31 years ago, the end of June, west-central Iowa got 28" of rain in less than 24 hours. And something like 16" more the next day.
The Racoon River -- which under normal circumstances was suited for canoeing, but not big/deep enough for a ski-boat -- was making like the Mississippi. I spent nearly 72 hours non-stop on sand-bag detail, helping build levee more than 1-1/2 _miles_ away from the cut that the river normally ran in part of the bottom of. (It was spread about that far on the _other_ side of the cut, too!) The crest was something like 48-1/2 _feet_ above normal.
Then there was the Spring of 1967. We had rain, _every_day_, for THIRTY-NINE CONSECUTIVE DAYS. When the 'streak' was into its 5th week, 'cubits' and related construction was a _frequent_ subject of conversation. By the *sixth* week, there was near-daily discussion in the local newspaper, and on the TV News. On 'day 40', the weather (or lack thereof :) _was_ the lead story.

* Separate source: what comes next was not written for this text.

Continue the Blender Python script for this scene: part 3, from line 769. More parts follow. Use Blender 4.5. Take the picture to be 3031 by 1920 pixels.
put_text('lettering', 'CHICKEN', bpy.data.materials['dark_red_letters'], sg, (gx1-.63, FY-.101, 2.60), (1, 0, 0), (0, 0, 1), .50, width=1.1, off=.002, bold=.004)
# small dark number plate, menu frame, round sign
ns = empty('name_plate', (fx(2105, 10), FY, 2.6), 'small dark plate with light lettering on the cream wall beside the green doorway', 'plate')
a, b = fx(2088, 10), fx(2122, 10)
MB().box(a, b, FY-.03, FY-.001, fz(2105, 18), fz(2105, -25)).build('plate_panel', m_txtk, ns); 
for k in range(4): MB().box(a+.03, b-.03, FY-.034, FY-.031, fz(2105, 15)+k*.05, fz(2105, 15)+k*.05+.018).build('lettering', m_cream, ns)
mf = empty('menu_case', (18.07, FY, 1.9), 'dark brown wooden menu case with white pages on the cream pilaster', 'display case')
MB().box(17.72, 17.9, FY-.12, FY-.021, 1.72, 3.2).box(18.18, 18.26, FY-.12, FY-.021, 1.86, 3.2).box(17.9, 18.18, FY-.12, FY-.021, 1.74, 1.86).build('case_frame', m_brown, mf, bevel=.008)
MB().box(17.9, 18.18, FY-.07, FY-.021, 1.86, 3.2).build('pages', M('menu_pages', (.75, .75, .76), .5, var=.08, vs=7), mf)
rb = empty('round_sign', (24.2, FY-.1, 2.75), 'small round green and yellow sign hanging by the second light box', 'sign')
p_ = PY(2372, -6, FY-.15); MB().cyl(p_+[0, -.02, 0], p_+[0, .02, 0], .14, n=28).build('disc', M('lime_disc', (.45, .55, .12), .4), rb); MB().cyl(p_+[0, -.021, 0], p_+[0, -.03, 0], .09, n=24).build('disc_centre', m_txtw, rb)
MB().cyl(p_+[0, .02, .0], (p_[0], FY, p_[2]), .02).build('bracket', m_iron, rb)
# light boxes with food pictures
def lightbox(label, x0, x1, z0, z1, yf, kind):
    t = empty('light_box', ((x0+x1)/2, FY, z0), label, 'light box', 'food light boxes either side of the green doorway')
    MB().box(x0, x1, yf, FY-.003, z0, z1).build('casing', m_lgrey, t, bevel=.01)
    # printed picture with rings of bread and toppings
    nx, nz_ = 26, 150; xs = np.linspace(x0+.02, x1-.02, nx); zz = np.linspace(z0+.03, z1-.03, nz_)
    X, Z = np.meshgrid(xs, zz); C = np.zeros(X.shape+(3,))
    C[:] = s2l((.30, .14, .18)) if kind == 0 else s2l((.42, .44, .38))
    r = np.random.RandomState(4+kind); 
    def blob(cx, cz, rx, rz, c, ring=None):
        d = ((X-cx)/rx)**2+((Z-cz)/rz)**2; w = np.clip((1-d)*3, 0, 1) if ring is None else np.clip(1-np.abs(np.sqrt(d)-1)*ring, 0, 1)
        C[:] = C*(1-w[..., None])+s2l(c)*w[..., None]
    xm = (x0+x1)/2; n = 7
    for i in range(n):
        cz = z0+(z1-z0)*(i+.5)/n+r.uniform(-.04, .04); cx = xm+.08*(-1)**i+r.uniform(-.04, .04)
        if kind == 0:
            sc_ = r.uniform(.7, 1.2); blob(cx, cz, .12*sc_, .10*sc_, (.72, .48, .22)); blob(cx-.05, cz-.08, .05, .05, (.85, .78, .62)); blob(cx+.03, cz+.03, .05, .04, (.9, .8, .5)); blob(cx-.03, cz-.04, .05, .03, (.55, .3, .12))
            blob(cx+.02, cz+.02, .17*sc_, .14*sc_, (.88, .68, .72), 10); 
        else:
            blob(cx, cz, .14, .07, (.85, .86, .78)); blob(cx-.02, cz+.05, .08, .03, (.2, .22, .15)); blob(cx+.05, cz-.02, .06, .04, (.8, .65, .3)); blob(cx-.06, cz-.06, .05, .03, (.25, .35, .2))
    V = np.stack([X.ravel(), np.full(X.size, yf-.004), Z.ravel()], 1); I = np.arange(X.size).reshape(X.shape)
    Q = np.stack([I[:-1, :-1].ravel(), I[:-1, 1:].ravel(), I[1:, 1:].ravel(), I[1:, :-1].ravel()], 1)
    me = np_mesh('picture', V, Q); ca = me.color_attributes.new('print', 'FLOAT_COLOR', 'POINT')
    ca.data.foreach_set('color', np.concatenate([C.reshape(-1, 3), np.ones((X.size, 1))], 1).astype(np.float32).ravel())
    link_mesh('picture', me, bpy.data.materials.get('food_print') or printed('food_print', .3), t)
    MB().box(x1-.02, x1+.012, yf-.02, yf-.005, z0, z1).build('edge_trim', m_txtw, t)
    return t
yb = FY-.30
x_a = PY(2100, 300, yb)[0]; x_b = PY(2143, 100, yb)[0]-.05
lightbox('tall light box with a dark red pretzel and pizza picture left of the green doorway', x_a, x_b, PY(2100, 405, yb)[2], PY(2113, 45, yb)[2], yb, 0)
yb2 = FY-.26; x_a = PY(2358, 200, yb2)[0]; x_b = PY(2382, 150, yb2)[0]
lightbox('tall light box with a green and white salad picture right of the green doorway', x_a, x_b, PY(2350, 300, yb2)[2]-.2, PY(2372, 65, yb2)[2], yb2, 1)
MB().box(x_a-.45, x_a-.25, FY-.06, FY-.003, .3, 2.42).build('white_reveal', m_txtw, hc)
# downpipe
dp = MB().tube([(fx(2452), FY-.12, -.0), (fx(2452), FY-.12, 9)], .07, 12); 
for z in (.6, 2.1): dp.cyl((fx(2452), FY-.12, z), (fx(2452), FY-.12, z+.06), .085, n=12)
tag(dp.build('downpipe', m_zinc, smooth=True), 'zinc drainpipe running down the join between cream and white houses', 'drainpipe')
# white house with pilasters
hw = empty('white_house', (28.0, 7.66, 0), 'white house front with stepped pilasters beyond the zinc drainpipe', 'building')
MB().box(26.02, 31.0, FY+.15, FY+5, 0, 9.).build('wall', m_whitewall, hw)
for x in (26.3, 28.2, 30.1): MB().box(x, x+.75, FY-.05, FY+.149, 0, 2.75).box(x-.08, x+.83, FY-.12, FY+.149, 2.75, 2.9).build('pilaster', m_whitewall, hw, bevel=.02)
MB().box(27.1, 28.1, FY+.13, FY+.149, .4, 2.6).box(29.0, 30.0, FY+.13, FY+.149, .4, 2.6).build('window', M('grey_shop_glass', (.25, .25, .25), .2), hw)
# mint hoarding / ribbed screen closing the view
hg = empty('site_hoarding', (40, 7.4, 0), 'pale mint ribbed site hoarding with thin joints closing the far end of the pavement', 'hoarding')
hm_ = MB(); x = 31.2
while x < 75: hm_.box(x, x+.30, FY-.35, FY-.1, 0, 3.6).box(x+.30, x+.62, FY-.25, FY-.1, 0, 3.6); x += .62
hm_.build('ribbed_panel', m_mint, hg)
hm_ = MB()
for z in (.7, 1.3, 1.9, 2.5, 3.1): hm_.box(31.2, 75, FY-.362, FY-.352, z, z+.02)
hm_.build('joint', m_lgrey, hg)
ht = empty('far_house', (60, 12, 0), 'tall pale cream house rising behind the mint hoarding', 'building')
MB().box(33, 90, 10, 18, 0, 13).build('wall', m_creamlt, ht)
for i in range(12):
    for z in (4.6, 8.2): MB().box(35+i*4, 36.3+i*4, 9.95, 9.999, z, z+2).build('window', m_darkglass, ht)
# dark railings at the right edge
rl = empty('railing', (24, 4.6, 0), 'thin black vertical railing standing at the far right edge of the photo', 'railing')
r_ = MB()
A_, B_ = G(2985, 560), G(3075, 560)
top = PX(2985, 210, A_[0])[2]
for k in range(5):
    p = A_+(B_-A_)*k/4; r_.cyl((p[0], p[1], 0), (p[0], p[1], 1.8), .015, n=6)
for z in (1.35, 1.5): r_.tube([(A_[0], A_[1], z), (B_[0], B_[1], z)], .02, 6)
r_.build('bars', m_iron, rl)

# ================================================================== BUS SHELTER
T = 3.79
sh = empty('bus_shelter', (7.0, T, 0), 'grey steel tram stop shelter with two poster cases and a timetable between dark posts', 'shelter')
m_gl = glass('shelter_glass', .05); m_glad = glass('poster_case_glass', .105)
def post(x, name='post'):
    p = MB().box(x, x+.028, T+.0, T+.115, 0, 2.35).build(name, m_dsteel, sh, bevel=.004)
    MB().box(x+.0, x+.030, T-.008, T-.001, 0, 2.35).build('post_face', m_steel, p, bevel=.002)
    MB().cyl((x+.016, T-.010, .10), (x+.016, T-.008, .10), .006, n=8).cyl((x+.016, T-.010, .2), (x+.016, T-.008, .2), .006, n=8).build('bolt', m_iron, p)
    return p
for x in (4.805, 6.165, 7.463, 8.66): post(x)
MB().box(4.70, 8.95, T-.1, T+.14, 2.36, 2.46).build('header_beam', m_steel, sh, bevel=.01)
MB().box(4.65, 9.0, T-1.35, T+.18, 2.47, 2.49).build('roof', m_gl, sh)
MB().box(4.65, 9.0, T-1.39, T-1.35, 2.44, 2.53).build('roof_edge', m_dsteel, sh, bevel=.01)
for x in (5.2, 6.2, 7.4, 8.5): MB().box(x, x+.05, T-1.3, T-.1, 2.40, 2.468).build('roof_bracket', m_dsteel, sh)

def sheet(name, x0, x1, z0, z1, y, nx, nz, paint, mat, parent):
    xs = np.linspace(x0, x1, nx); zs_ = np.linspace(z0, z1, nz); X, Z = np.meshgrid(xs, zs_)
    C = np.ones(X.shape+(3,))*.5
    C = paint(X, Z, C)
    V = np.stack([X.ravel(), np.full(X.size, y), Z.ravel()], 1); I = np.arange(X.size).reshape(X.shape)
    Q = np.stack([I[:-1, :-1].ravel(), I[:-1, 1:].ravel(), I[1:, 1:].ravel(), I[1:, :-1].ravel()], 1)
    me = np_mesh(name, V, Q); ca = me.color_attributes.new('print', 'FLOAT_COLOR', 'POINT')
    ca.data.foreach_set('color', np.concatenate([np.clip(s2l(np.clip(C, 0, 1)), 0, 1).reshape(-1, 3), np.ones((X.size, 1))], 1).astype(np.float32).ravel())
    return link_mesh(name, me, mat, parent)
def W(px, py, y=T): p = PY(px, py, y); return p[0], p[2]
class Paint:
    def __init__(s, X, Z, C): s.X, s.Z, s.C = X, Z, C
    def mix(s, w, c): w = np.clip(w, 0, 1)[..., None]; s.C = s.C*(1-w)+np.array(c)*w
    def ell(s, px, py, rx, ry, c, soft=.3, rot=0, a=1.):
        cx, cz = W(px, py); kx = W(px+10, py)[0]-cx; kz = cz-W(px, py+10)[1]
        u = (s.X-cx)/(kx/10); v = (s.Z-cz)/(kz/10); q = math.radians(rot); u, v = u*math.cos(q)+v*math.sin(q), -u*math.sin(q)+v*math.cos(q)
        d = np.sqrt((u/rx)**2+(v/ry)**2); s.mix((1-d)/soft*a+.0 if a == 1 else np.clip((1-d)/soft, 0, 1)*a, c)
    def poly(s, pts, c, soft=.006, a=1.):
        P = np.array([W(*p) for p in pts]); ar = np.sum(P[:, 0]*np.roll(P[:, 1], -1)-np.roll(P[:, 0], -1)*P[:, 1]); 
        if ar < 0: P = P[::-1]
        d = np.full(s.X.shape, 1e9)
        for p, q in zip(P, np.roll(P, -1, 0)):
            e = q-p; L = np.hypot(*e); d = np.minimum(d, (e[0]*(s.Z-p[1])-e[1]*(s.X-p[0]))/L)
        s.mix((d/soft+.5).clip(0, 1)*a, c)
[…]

Funny part was that there wasn't any flooding associated with that spell of weather. Was a miserable time for us school-kids -- and, of course, stressful on the parents of school-age children. Lots of days started out merely 'partly cloudy', with the overcast building in late-morning, and a miserable, _drizzly_ rain starting somewhere around 2:00-2:30 in the afternoon. There we were, trapped in the classrooms, looking out at that nice sun-shine all morning, and watching things degrade to 'yucky' by the time school got out. light rain _all_ week-end, too.